:: DATASET EXCERPT
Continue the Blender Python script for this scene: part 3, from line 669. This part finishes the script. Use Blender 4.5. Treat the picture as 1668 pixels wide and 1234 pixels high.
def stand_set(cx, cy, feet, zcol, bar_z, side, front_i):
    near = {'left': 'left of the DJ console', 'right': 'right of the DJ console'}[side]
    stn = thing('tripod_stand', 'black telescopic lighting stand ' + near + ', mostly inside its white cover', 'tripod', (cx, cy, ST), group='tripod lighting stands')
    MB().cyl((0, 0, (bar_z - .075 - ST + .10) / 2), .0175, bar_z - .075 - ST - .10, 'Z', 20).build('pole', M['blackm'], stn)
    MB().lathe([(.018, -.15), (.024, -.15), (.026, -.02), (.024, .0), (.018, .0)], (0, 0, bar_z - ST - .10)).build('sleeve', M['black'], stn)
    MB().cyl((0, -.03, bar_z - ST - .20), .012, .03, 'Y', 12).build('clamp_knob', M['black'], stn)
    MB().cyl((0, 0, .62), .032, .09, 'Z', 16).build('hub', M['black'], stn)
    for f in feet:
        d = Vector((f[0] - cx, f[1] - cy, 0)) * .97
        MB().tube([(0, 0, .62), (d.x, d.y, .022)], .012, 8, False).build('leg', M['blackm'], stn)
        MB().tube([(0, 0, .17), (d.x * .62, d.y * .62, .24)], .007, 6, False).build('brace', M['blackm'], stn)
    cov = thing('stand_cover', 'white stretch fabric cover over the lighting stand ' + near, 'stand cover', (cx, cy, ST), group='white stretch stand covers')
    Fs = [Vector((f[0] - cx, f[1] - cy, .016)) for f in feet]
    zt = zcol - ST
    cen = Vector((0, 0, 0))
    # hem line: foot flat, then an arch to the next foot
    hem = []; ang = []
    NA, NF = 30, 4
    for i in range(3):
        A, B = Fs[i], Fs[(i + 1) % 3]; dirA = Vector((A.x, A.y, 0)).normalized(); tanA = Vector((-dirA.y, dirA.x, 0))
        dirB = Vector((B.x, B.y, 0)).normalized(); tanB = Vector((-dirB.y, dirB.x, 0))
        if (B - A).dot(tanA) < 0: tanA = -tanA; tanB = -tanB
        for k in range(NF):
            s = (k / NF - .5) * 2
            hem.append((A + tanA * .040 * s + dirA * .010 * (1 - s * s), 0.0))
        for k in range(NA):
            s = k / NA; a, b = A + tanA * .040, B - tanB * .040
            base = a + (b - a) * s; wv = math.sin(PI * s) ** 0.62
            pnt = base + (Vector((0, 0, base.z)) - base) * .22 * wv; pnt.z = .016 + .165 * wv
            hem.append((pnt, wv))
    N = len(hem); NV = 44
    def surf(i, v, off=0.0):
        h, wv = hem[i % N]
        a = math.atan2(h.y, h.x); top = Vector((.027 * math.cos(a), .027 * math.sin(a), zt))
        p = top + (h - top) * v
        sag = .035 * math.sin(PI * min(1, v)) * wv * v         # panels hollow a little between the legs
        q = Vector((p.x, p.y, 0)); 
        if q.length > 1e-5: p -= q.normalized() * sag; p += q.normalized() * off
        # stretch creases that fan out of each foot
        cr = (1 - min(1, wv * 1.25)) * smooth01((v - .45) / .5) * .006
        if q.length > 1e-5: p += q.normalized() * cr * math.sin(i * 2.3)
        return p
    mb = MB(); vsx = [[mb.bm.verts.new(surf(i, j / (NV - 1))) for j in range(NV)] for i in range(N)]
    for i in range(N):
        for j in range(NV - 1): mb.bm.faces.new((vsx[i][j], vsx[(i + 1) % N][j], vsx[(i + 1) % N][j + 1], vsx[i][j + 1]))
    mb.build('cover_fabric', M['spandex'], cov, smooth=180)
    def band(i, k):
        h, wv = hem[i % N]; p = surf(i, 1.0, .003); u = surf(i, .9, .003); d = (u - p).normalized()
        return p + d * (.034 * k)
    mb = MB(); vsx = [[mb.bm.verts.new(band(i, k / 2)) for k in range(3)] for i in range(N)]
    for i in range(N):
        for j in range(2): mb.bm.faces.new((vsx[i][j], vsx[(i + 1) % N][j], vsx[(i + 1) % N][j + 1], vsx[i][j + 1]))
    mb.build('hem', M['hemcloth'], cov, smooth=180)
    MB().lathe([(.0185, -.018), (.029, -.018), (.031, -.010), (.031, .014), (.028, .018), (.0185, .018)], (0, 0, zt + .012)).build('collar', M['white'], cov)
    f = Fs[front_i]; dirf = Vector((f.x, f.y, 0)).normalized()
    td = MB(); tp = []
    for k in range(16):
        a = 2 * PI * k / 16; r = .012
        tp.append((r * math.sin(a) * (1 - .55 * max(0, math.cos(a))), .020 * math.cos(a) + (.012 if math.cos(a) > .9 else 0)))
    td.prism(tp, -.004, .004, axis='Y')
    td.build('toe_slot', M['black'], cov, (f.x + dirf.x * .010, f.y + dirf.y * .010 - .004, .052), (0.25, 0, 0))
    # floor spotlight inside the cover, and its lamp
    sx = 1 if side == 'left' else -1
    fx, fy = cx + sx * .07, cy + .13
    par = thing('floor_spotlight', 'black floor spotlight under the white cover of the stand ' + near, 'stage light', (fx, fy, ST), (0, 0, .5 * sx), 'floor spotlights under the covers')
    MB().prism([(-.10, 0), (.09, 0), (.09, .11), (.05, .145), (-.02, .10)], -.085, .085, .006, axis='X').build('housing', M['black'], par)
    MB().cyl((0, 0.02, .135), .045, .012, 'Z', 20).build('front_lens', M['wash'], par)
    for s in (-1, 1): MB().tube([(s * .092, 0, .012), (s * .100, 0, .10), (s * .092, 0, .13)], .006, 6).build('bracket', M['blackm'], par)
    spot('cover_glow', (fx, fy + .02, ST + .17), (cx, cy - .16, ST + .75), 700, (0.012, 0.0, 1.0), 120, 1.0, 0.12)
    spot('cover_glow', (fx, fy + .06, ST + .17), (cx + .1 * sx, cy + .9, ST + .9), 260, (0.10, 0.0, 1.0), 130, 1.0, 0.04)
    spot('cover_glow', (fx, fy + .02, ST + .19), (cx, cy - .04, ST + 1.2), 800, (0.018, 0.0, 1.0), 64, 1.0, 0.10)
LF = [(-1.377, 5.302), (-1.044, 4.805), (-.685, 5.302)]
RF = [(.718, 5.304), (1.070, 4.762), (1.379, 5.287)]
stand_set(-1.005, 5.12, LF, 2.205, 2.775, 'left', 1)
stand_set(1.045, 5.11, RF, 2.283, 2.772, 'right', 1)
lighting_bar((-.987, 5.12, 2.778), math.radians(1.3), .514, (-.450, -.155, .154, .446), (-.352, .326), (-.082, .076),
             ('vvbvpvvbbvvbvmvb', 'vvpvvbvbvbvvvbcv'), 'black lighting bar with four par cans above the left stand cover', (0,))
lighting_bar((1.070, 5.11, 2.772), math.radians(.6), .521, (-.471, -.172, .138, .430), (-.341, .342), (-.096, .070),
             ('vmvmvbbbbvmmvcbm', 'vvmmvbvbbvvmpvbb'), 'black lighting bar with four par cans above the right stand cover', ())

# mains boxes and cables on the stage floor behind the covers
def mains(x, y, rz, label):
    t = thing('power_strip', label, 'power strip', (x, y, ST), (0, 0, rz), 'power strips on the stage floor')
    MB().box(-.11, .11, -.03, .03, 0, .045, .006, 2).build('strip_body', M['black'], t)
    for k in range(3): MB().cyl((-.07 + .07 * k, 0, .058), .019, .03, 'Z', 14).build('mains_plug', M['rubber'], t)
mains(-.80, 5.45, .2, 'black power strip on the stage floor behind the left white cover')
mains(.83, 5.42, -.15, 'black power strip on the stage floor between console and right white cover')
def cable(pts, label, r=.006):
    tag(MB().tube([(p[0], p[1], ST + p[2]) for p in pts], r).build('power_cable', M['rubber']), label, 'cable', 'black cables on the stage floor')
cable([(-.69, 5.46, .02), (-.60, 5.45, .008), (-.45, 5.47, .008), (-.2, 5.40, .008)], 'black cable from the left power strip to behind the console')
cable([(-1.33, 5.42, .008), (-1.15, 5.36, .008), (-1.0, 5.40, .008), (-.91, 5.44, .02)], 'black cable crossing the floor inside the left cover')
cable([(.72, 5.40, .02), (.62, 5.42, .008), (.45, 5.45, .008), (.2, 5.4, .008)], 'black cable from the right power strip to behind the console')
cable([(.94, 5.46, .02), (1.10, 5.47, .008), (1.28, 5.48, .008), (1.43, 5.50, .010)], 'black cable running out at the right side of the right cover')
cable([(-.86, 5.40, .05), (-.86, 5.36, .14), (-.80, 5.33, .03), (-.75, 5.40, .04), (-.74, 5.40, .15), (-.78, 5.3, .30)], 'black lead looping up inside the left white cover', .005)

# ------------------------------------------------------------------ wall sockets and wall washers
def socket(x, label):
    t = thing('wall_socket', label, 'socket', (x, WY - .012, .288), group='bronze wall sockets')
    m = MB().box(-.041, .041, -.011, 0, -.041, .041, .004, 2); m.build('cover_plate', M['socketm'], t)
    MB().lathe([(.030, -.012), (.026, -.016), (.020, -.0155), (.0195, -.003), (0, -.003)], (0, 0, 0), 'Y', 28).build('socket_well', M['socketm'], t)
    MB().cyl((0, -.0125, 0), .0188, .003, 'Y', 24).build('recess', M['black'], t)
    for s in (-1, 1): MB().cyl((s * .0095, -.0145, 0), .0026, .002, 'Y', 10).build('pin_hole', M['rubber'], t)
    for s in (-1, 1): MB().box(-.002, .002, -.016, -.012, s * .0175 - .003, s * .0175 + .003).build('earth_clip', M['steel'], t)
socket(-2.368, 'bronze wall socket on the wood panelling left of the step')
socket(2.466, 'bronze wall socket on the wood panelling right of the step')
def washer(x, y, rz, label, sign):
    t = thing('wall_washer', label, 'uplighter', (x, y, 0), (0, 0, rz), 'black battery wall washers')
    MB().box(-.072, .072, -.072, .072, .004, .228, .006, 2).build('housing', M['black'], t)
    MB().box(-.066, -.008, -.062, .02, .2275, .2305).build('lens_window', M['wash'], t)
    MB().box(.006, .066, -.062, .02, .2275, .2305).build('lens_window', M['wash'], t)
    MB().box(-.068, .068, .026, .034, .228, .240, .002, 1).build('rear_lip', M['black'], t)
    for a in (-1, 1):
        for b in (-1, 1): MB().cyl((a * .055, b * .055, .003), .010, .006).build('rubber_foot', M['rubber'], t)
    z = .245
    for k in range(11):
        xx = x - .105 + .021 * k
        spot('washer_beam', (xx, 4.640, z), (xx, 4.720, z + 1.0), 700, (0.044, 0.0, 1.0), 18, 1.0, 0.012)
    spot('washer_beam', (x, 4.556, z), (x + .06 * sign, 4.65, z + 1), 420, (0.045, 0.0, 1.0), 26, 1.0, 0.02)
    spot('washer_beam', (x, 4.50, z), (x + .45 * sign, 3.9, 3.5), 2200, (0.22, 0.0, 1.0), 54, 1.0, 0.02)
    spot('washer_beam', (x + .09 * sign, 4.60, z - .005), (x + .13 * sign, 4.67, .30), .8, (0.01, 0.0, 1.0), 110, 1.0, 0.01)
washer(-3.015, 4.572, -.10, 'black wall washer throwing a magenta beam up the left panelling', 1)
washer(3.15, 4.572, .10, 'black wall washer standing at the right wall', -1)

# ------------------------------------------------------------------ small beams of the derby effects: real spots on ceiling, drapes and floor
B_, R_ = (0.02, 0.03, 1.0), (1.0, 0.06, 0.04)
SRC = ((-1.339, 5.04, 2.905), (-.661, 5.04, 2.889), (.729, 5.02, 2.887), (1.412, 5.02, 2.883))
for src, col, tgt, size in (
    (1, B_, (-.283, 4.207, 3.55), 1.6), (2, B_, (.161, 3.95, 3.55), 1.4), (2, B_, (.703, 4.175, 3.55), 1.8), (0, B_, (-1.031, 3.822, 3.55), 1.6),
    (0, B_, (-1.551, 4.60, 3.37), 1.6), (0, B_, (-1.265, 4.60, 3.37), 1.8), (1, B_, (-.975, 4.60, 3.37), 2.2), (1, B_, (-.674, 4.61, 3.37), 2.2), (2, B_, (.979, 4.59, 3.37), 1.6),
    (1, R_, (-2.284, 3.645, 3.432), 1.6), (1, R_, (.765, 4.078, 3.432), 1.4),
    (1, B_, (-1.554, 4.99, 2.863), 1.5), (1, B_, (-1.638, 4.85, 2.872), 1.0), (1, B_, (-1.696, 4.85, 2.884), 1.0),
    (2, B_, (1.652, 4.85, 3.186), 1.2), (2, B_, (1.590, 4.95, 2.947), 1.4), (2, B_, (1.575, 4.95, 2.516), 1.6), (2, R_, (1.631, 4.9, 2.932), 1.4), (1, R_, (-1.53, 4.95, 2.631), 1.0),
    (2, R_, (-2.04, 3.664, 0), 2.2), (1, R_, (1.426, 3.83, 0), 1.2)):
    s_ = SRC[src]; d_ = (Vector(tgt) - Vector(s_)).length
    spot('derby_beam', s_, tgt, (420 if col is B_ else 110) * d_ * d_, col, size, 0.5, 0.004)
::::
**AIM:** In the listing above, find each line with the word "from" and copy it.

**EXERCISE ANSWER:**
Continue the Blender Python script for this scene: part 3, from line 669. This part finishes the script. Use Blender 4.5. Treat the picture as 1668 pixels wide and 1234 pixels high.
cable([(-.69, 5.46, .02), (-.60, 5.45, .008), (-.45, 5.47, .008), (-.2, 5.40, .008)], 'black cable from the left power strip to behind the console')
cable([(.72, 5.40, .02), (.62, 5.42, .008), (.45, 5.45, .008), (.2, 5.4, .008)], 'black cable from the right power strip to behind the console')